Task objective: Among the lines of data below, reproduce only those from the one with "What Blender Python" through the one with "for o in list(bpy.data.objects): bpy.data.objects.remove(o)", exactly as they stand, both ends included.

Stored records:
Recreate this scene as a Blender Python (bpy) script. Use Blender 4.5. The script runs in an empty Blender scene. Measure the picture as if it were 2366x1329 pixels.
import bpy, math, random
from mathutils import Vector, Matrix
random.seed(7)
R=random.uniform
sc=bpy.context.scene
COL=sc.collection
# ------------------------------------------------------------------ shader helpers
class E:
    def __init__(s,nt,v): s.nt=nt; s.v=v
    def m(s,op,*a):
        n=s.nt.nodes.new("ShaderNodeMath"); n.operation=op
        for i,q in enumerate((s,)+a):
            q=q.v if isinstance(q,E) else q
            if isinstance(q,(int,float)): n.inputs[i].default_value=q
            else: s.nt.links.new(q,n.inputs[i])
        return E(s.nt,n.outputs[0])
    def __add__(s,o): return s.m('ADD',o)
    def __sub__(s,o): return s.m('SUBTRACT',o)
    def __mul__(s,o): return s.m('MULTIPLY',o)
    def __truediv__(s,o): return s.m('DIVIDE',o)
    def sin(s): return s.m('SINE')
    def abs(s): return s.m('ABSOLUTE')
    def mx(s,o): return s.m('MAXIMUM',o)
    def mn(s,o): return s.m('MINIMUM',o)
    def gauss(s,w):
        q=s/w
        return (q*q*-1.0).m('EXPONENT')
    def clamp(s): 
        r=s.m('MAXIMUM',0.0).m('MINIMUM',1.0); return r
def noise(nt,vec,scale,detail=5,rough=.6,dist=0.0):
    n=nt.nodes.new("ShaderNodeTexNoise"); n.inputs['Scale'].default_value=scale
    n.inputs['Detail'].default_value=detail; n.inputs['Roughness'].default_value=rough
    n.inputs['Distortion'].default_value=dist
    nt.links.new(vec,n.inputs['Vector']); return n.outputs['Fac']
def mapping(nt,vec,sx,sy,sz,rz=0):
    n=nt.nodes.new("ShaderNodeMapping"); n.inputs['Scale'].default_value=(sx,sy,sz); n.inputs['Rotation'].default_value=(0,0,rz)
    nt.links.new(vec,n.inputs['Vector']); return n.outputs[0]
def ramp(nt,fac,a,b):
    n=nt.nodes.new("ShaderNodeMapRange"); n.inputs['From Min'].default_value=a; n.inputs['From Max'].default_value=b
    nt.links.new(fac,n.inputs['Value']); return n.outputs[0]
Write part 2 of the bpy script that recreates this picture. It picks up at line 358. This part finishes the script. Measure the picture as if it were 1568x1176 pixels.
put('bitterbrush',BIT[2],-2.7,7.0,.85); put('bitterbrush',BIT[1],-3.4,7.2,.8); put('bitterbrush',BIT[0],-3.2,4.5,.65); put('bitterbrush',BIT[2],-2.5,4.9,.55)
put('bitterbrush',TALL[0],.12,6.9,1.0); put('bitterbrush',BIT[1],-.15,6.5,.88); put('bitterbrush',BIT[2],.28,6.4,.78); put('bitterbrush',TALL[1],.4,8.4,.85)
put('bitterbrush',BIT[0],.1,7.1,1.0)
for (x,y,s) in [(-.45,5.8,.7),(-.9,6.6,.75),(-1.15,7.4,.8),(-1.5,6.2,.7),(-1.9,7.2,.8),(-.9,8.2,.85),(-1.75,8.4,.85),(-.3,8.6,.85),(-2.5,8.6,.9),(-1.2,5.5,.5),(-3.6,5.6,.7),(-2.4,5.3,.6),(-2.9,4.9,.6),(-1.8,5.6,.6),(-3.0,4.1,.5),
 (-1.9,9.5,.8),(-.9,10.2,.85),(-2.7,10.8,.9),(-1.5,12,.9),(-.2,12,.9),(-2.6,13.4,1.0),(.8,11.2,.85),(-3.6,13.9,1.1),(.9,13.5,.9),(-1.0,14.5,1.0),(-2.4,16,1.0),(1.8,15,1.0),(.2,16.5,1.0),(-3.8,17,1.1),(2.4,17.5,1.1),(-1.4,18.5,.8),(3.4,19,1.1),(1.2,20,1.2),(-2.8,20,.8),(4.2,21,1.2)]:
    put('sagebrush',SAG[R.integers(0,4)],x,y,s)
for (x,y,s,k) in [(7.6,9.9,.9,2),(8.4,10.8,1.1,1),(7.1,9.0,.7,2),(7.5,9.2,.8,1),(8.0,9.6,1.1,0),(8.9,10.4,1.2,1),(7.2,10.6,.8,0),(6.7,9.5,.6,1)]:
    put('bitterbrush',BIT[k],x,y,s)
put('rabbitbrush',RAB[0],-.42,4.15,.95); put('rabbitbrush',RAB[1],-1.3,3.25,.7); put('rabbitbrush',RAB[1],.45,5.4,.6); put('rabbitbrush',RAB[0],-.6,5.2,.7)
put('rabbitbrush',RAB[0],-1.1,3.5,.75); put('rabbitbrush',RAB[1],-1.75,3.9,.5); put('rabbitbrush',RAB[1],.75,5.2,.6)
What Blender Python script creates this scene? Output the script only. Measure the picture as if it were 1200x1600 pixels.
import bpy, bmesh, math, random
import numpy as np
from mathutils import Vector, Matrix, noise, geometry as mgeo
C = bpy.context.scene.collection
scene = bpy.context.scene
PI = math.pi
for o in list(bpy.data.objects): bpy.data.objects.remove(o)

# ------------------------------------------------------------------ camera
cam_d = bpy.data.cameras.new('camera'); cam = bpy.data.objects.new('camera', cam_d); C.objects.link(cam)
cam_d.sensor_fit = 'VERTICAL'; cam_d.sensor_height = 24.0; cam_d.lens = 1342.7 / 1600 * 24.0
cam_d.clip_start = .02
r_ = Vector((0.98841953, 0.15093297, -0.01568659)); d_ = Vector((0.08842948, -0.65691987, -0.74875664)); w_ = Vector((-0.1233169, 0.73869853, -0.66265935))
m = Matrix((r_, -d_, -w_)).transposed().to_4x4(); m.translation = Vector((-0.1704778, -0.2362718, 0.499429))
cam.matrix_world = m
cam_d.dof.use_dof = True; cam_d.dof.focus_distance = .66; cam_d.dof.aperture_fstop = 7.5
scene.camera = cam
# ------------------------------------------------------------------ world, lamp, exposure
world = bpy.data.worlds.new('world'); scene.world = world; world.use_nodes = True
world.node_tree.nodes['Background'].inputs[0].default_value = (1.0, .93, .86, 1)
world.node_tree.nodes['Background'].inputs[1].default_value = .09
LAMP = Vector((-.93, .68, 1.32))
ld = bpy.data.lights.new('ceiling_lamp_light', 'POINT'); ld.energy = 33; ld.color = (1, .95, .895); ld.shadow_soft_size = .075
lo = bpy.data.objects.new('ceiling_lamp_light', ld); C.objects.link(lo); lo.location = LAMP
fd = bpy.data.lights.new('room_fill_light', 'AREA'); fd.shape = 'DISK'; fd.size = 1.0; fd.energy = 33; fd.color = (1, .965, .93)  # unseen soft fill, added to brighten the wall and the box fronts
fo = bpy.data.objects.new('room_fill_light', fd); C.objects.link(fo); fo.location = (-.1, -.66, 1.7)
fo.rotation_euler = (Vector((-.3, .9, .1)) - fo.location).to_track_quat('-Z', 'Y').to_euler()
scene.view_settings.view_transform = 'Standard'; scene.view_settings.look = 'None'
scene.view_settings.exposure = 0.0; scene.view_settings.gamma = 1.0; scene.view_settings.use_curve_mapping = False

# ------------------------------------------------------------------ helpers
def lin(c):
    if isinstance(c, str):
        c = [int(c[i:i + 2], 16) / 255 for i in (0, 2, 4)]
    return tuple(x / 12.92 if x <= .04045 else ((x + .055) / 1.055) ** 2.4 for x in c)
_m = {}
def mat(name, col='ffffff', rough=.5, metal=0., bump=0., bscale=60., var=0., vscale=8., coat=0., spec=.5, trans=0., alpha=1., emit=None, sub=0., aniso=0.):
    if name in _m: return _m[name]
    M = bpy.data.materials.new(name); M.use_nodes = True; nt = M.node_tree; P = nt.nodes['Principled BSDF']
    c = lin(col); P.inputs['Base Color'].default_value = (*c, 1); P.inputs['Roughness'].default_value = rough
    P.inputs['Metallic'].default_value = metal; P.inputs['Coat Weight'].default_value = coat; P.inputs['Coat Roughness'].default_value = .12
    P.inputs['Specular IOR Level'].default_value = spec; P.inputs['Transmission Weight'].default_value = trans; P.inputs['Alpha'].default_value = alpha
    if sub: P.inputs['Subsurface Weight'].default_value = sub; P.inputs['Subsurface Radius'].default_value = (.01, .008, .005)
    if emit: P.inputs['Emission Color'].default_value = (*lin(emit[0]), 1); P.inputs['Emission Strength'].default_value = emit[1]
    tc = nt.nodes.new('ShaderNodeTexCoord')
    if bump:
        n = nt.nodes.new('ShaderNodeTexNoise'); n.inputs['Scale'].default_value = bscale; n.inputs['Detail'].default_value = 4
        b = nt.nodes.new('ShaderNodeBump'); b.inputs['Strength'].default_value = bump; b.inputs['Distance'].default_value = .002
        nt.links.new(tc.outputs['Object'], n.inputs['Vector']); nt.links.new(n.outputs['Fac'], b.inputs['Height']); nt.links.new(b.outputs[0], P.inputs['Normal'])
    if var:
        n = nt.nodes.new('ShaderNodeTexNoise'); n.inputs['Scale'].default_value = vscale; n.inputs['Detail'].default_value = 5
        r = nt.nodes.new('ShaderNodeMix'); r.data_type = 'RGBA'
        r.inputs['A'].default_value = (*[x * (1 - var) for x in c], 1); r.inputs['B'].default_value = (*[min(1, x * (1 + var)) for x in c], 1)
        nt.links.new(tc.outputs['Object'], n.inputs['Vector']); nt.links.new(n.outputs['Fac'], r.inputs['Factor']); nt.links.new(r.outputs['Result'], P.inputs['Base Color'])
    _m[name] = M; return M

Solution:
What Blender Python script creates this scene? Output the script only. Measure the picture as if it were 1200x1600 pixels.
import bpy, bmesh, math, random
import numpy as np
from mathutils import Vector, Matrix, noise, geometry as mgeo
C = bpy.context.scene.collection
scene = bpy.context.scene
PI = math.pi
for o in list(bpy.data.objects): bpy.data.objects.remove(o)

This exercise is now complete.